Car il faut rappeler que les condamnations pour travail dissimulé ne sont pas légion, l'intentionnalité de l'entreprise étant souvent très compliquée (pour ne pas dire impossible) à démontrer. Du coup, c'est au salarié de prouver qu'il a fait sauter le décompte horaire bien malgré lui, et à l'employeur d'apporter la preuve contraire. Pour sa démonstration devant la Cour d'appel (après avoir été débouté en première instance), Raphaël* a produit des centaines de dépêches, d'e-mails envoyés tôt le matin ou après 19h00, des agendas, soit pléthore de documents « horodatés » qui matérialisaient des journées allant de 7h30 (depuis le domicile) jusqu'à 22h00, parfois minuit. Plusieurs salariés avaient aussi témoigné en sa faveur.
Visite de l'inspection du Travail
Embauché comme rédacteur en 1990, Raphaël a cumulé sa fonction de secrétaire général de rédaction (acquise en 2004) avec celle de rédacteur en chef adjoint à partir de 2009 (pour un salaire de 5 582 euros brut par mois). Selon ses calculs, il avait effectué 3 645 heures supplémentaires et de nuit entre 2006 et 2010. Officiellement, AP rémunérait les 2 premières heures supplémentaires à 133 %, les 2 suivantes à 150 %, les suivantes à 200 % et les heures de nuit à 115 %, selon des documents en provenance de la DRH. C'est suite à une demande de Raphaël du règlement de ses heures sup, en mars 2011, puis à une visite de l'inspection du Travail, que l'agence AP a fini par mettre en place un décompte du temps de travail.

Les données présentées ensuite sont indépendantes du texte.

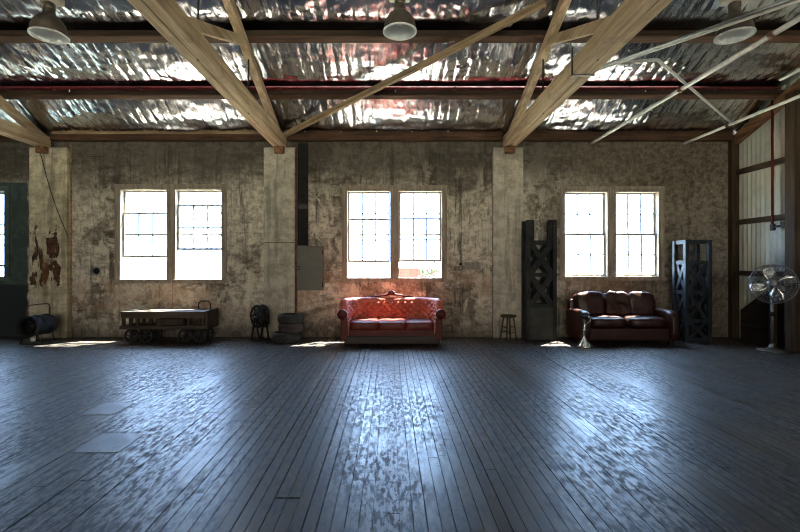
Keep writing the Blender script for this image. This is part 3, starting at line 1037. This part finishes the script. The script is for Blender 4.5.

L'ex-secrétaire général de la rédaction d'AP a obtenu 147 000 euros pour le paiement de 2 250 heures supplémentaires, 67 000 euros au titre du repos compensateur, 32 000 euros d'indemnité pour travail dissimulé et 3 000 euros au titre de l'article 700. Soit une indemnité totale de 266 000 euros. La dernière manche en cassation fin 2016.
* Son identité a été préservée. Il avait été condamné par les prud'hommes à 1 € pour l'article 700. Après avoir été transféré d'Associated Press vers la filiale French Language Services Limited en 2011, celle-ci ayant été liquidée, il a été licencié pour motif économique fin 2012.